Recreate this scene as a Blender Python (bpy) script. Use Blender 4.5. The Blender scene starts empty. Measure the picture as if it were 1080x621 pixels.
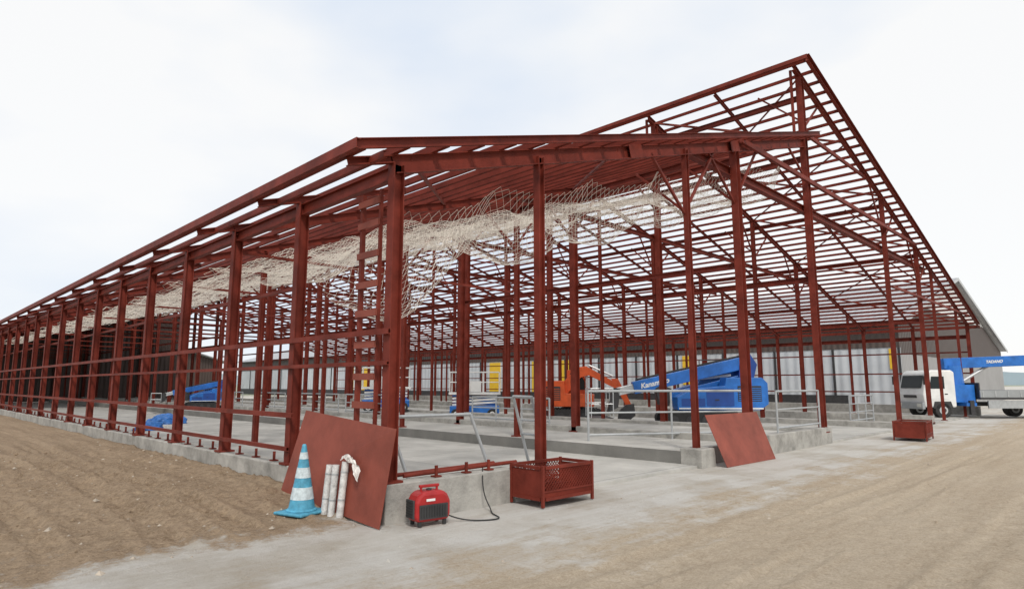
import bpy, bmesh, math, random
from mathutils import Vector, Matrix, noise, Euler
random.seed(7)
sc = bpy.context.scene
CAM = Vector((-4.41, -6.48, 1.6))

# ---------------------------------------------------------------- materials
def nd(nt, t, **kw):
    n = nt.nodes.new(t)
    for k, v in kw.items():
        setattr(n, k, v)
    return n

def mat(name, col, rough=0.6, metal=0.0, var=0.18, scale=4.0, bump=0.0, bscale=40.0, col2=None, spec=0.5):
    m = bpy.data.materials.new(name); m.use_nodes = True
    nt = m.node_tree; b = nt.nodes['Principled BSDF']
    tc = nd(nt, 'ShaderNodeNewGeometry')
    nz = nd(nt, 'ShaderNodeTexNoise'); nz.inputs['Scale'].default_value = scale; nz.inputs['Detail'].default_value = 6
    nz.inputs['Roughness'].default_value = 0.65
    nt.links.new(tc.outputs['Position'], nz.inputs['Vector'])
    rp = nd(nt, 'ShaderNodeValToRGB')
    rp.color_ramp.elements[0].position = 0.3; rp.color_ramp.elements[1].position = 0.7
    c2 = col2 if col2 else [min(1, c*(1+var)+0.01*var) for c in col]
    c1 = [c*(1-var) for c in col]
    rp.color_ramp.elements[0].color = (*c1, 1); rp.color_ramp.elements[1].color = (*c2, 1)
    nt.links.new(nz.outputs['Fac'], rp.inputs['Fac'])
    nt.links.new(rp.outputs['Color'], b.inputs['Base Color'])
    b.inputs['Roughness'].default_value = rough; b.inputs['Metallic'].default_value = metal
    b.inputs['Specular IOR Level'].default_value = spec
    if bump:
        n2 = nd(nt, 'ShaderNodeTexNoise'); n2.inputs['Scale'].default_value = bscale; n2.inputs['Detail'].default_value = 5
        nt.links.new(tc.outputs['Position'], n2.inputs['Vector'])
        bp = nd(nt, 'ShaderNodeBump'); bp.inputs['Strength'].default_value = bump; bp.inputs['Distance'].default_value = 0.02
        nt.links.new(n2.outputs['Fac'], bp.inputs['Height']); nt.links.new(bp.outputs['Normal'], b.inputs['Normal'])
    return m

M_STEEL = mat('red_oxide_steel', (0.155, 0.0245, 0.0145), 0.6, 0, 0.38, 2.2, 0.15, 60, spec=.2)
M_STEEL2 = mat('red_oxide_purlin', (0.14, 0.022, 0.013), 0.65, 0, 0.38, 1.3, spec=.12)
M_PLATE = mat('red_oxide_plate', (0.225, 0.055, 0.036), 0.6, 0, 0.28, 1.6, 0.1, 25, spec=.3)
M_CONC = mat('cast_concrete', (0.34, 0.33, 0.305), 0.85, 0, 0.36, 2.5, 0.5, 30, spec=.2)
M_STONE = mat('stone', (0.38, 0.33, 0.27), 0.9, 0, 0.35, 6, spec=.2)
M_GALV = mat('galvanised_steel', (0.40, 0.42, 0.43), 0.45, 0.3, 0.15, 6)
M_NET = mat('net_twine', (0.74, 0.69, 0.62), 0.9, 0, 0.12, 3, spec=.1)
M_BLUE = mat('blue_paint', (0.015, 0.14, 0.48), 0.4, 0, 0.28, 2)
M_DBLUE = mat('dark_blue_paint', (0.010, 0.06, 0.28), 0.45, 0, 0.2, 2)
M_ORANGE = mat('orange_paint', (0.56, 0.08, 0.013), 0.45, 0, 0.28, 2)
M_WHITE = mat('white_paint', (0.70, 0.71, 0.70), 0.4, 0, 0.1, 2)
M_BED = mat('grey_bed_paint', (0.30, 0.32, 0.33), 0.5, 0.1, 0.15, 2)
M_SILVER = mat('silver_paint', (0.46, 0.48, 0.49), 0.35, 0.2, 0.08, 2)
M_BLACK = mat('black_rubber', (0.02, 0.02, 0.02), 0.75, 0, 0.3, 5)
M_DARK = mat('dark_metal', (0.04, 0.04, 0.042), 0.5, 0.2, 0.3, 5)
M_GLASS = mat('dark_glass', (0.02, 0.027, 0.03), 0.15, 0, 0.1, 2, spec=.2)
M_RED = mat('bright_red_plastic', (0.33, 0.012, 0.013), 0.35, 0, 0.2, 6)
M_CONEB = mat('cone_blue', (0.07, 0.30, 0.44), 0.6, 0, 0.35, 12)
M_CONEW = mat('cone_white', (0.50, 0.58, 0.61), 0.6, 0, 0.32, 16)
M_ROLL = mat('wrapped_roll', (0.56, 0.56, 0.55), 0.4, 0, 0.3, 14, 0.5, 40)
M_FILM = mat('plastic_film', (0.6, 0.57, 0.54), 0.25, 0, 0.25, 12, 0.5, 30)
M_TARP = mat('blue_tarp', (0.03, 0.15, 0.45), 0.5, 0, 0.3, 3, 0.4, 6)
M_YEL = mat('yellow_panel', (0.72, 0.46, 0.03), 0.5, 0, 0.08, 2)
M_LAMP = mat('lamp_lens', (0.6, 0.6, 0.55), 0.15, 0, 0.05, 5)
M_HILL = mat('distant_hill', (0.36, 0.44, 0.5), 1, 0, 0.08, 0.004, spec=0)

def ribbed(name, col, axis='X', period=0.2, rough=0.5, var=0.12):
    m = mat(name, col, rough, 0, var, 0.5)
    nt = m.node_tree; b = nt.nodes['Principled BSDF']
    g = nd(nt, 'ShaderNodeNewGeometry'); w = nd(nt, 'ShaderNodeTexWave')
    w.wave_type = 'BANDS'; w.bands_direction = axis; w.inputs['Scale'].default_value = 0.314/period
    nt.links.new(g.outputs['Position'], w.inputs['Vector'])
    bp = nd(nt, 'ShaderNodeBump'); bp.inputs['Strength'].default_value = 1; bp.inputs['Distance'].default_value = 0.05
    nt.links.new(w.outputs['Fac'], bp.inputs['Height']); nt.links.new(bp.outputs['Normal'], b.inputs['Normal'])
    return m
M_BROWN = ribbed('brown_cladding', (0.09, 0.07, 0.062), 'Y', 0.4)
M_BROWNX = ribbed('brown_cladding_gable', (0.05, 0.032, 0.026), 'X', 0.4)
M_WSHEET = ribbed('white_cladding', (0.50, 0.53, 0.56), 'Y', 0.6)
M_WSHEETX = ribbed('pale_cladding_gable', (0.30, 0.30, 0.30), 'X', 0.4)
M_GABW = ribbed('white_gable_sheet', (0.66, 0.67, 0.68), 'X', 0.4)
M_ROOF = ribbed('grey_roofing', (0.36, 0.37, 0.39), 'Y', 0.4)
M_DROOF = ribbed('dark_roofing', (0.045, 0.035, 0.032), 'Y', 0.4)

# ---------------------------------------------------------------- helpers
def link(o):
    sc.collection.objects.link(o); return o

def thing(name, label, cat, loc=(0,0,0), rz=0.0, group=None):
    e = bpy.data.objects.new(name, None); e.empty_display_size = 0.3
    e.location = loc; e.rotation_euler = (0, 0, rz)
    e['label'] = label; e['category'] = cat
    if group: e['group'] = group
    return link(e)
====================
Repeat the data exactly, excluding the pictures.

Recreate this scene as a Blender Python (bpy) script. Use Blender 4.5. The Blender scene starts empty. Measure the picture as if it were 1080x621 pixels.
import bpy, bmesh, math, random
from mathutils import Vector, Matrix, noise, Euler
random.seed(7)
sc = bpy.context.scene
CAM = Vector((-4.41, -6.48, 1.6))

# ---------------------------------------------------------------- materials
def nd(nt, t, **kw):
    n = nt.nodes.new(t)
    for k, v in kw.items():
        setattr(n, k, v)
    return n

def mat(name, col, rough=0.6, metal=0.0, var=0.18, scale=4.0, bump=0.0, bscale=40.0, col2=None, spec=0.5):
    m = bpy.data.materials.new(name); m.use_nodes = True
    nt = m.node_tree; b = nt.nodes['Principled BSDF']
    tc = nd(nt, 'ShaderNodeNewGeometry')
    nz = nd(nt, 'ShaderNodeTexNoise'); nz.inputs['Scale'].default_value = scale; nz.inputs['Detail'].default_value = 6
    nz.inputs['Roughness'].default_value = 0.65
    nt.links.new(tc.outputs['Position'], nz.inputs['Vector'])
    rp = nd(nt, 'ShaderNodeValToRGB')
    rp.color_ramp.elements[0].position = 0.3; rp.color_ramp.elements[1].position = 0.7
    c2 = col2 if col2 else [min(1, c*(1+var)+0.01*var) for c in col]
    c1 = [c*(1-var) for c in col]
    rp.color_ramp.elements[0].color = (*c1, 1); rp.color_ramp.elements[1].color = (*c2, 1)
    nt.links.new(nz.outputs['Fac'], rp.inputs['Fac'])
    nt.links.new(rp.outputs['Color'], b.inputs['Base Color'])
    b.inputs['Roughness'].default_value = rough; b.inputs['Metallic'].default_value = metal
    b.inputs['Specular IOR Level'].default_value = spec
    if bump:
        n2 = nd(nt, 'ShaderNodeTexNoise'); n2.inputs['Scale'].default_value = bscale; n2.inputs['Detail'].default_value = 5
        nt.links.new(tc.outputs['Position'], n2.inputs['Vector'])
        bp = nd(nt, 'ShaderNodeBump'); bp.inputs['Strength'].default_value = bump; bp.inputs['Distance'].default_value = 0.02
        nt.links.new(n2.outputs['Fac'], bp.inputs['Height']); nt.links.new(bp.outputs['Normal'], b.inputs['Normal'])
    return m

M_STEEL = mat('red_oxide_steel', (0.155, 0.0245, 0.0145), 0.6, 0, 0.38, 2.2, 0.15, 60, spec=.2)
M_STEEL2 = mat('red_oxide_purlin', (0.14, 0.022, 0.013), 0.65, 0, 0.38, 1.3, spec=.12)
M_PLATE = mat('red_oxide_plate', (0.225, 0.055, 0.036), 0.6, 0, 0.28, 1.6, 0.1, 25, spec=.3)
M_CONC = mat('cast_concrete', (0.34, 0.33, 0.305), 0.85, 0, 0.36, 2.5, 0.5, 30, spec=.2)
M_STONE = mat('stone', (0.38, 0.33, 0.27), 0.9, 0, 0.35, 6, spec=.2)
M_GALV = mat('galvanised_steel', (0.40, 0.42, 0.43), 0.45, 0.3, 0.15, 6)
M_NET = mat('net_twine', (0.74, 0.69, 0.62), 0.9, 0, 0.12, 3, spec=.1)
M_BLUE = mat('blue_paint', (0.015, 0.14, 0.48), 0.4, 0, 0.28, 2)
M_DBLUE = mat('dark_blue_paint', (0.010, 0.06, 0.28), 0.45, 0, 0.2, 2)
M_ORANGE = mat('orange_paint', (0.56, 0.08, 0.013), 0.45, 0, 0.28, 2)
M_WHITE = mat('white_paint', (0.70, 0.71, 0.70), 0.4, 0, 0.1, 2)
M_BED = mat('grey_bed_paint', (0.30, 0.32, 0.33), 0.5, 0.1, 0.15, 2)
M_SILVER = mat('silver_paint', (0.46, 0.48, 0.49), 0.35, 0.2, 0.08, 2)
M_BLACK = mat('black_rubber', (0.02, 0.02, 0.02), 0.75, 0, 0.3, 5)
M_DARK = mat('dark_metal', (0.04, 0.04, 0.042), 0.5, 0.2, 0.3, 5)
M_GLASS = mat('dark_glass', (0.02, 0.027, 0.03), 0.15, 0, 0.1, 2, spec=.2)
M_RED = mat('bright_red_plastic', (0.33, 0.012, 0.013), 0.35, 0, 0.2, 6)
M_CONEB = mat('cone_blue', (0.07, 0.30, 0.44), 0.6, 0, 0.35, 12)
M_CONEW = mat('cone_white', (0.50, 0.58, 0.61), 0.6, 0, 0.32, 16)
M_ROLL = mat('wrapped_roll', (0.56, 0.56, 0.55), 0.4, 0, 0.3, 14, 0.5, 40)
M_FILM = mat('plastic_film', (0.6, 0.57, 0.54), 0.25, 0, 0.25, 12, 0.5, 30)
M_TARP = mat('blue_tarp', (0.03, 0.15, 0.45), 0.5, 0, 0.3, 3, 0.4, 6)
M_YEL = mat('yellow_panel', (0.72, 0.46, 0.03), 0.5, 0, 0.08, 2)
M_LAMP = mat('lamp_lens', (0.6, 0.6, 0.55), 0.15, 0, 0.05, 5)
M_HILL = mat('distant_hill', (0.36, 0.44, 0.5), 1, 0, 0.08, 0.004, spec=0)

def ribbed(name, col, axis='X', period=0.2, rough=0.5, var=0.12):
    m = mat(name, col, rough, 0, var, 0.5)
    nt = m.node_tree; b = nt.nodes['Principled BSDF']
    g = nd(nt, 'ShaderNodeNewGeometry'); w = nd(nt, 'ShaderNodeTexWave')
    w.wave_type = 'BANDS'; w.bands_direction = axis; w.inputs['Scale'].default_value = 0.314/period
    nt.links.new(g.outputs['Position'], w.inputs['Vector'])
    bp = nd(nt, 'ShaderNodeBump'); bp.inputs['Strength'].default_value = 1; bp.inputs['Distance'].default_value = 0.05
    nt.links.new(w.outputs['Fac'], bp.inputs['Height']); nt.links.new(bp.outputs['Normal'], b.inputs['Normal'])
    return m
M_BROWN = ribbed('brown_cladding', (0.09, 0.07, 0.062), 'Y', 0.4)
M_BROWNX = ribbed('brown_cladding_gable', (0.05, 0.032, 0.026), 'X', 0.4)
M_WSHEET = ribbed('white_cladding', (0.50, 0.53, 0.56), 'Y', 0.6)
M_WSHEETX = ribbed('pale_cladding_gable', (0.30, 0.30, 0.30), 'X', 0.4)
M_GABW = ribbed('white_gable_sheet', (0.66, 0.67, 0.68), 'X', 0.4)
M_ROOF = ribbed('grey_roofing', (0.36, 0.37, 0.39), 'Y', 0.4)
M_DROOF = ribbed('dark_roofing', (0.045, 0.035, 0.032), 'Y', 0.4)

# ---------------------------------------------------------------- helpers
def link(o):
    sc.collection.objects.link(o); return o

def thing(name, label, cat, loc=(0,0,0), rz=0.0, group=None):
    e = bpy.data.objects.new(name, None); e.empty_display_size = 0.3
    e.location = loc; e.rotation_euler = (0, 0, rz)
    e['label'] = label; e['category'] = cat
    if group: e['group'] = group
    return link(e)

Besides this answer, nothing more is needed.